| STATED TASK |
Copy the listing below line for line, starting at its first line and ending with the line that has "from mathutils import" in it. Add nothing.
## start
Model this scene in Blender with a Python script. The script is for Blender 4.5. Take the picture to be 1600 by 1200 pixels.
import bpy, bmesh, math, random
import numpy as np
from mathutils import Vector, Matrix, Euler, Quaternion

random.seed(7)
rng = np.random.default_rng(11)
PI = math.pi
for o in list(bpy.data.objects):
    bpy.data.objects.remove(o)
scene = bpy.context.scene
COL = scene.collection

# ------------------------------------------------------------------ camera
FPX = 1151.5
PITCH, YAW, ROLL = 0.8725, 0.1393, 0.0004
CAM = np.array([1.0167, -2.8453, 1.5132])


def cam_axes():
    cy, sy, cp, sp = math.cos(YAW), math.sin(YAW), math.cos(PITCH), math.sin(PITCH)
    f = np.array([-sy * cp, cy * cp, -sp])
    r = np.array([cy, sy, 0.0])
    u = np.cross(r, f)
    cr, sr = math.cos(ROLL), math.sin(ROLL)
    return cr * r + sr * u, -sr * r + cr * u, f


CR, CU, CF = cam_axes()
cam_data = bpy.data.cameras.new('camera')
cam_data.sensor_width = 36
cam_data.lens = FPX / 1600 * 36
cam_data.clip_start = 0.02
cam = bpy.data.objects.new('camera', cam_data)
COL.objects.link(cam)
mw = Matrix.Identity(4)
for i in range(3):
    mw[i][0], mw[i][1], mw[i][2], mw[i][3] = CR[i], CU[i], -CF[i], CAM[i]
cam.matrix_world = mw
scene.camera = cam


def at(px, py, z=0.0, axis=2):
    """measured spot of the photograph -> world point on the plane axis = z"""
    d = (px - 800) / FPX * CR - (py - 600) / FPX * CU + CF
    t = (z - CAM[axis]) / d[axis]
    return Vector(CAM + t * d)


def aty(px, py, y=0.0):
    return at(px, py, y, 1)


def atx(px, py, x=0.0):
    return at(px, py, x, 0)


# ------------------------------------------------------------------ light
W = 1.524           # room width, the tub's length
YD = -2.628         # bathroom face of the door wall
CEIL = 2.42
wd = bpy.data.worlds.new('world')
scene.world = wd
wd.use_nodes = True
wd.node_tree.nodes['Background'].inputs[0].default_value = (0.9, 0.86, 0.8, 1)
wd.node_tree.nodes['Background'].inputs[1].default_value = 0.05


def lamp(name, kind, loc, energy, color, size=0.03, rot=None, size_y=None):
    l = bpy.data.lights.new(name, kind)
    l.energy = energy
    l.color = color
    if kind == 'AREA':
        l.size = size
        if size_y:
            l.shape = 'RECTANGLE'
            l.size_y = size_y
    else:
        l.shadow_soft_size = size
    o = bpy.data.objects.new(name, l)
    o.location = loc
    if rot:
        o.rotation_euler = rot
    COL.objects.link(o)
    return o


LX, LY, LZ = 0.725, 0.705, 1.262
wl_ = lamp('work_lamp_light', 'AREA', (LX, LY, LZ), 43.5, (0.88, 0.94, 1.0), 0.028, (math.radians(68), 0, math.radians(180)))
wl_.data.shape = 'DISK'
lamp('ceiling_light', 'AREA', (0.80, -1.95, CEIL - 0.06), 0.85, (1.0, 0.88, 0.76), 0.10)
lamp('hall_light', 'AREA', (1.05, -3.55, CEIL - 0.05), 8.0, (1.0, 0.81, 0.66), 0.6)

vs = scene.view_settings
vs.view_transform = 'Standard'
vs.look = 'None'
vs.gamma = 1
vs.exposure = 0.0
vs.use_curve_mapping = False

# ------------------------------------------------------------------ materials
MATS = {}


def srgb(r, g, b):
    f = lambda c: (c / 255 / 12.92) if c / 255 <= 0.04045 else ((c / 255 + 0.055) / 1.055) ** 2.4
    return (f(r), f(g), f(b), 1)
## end
| FINAL ANSWER |
Model this scene in Blender with a Python script. The script is for Blender 4.5. Take the picture to be 1600 by 1200 pixels.
import bpy, bmesh, math, random
import numpy as np
from mathutils import Vector, Matrix, Euler, Quaternion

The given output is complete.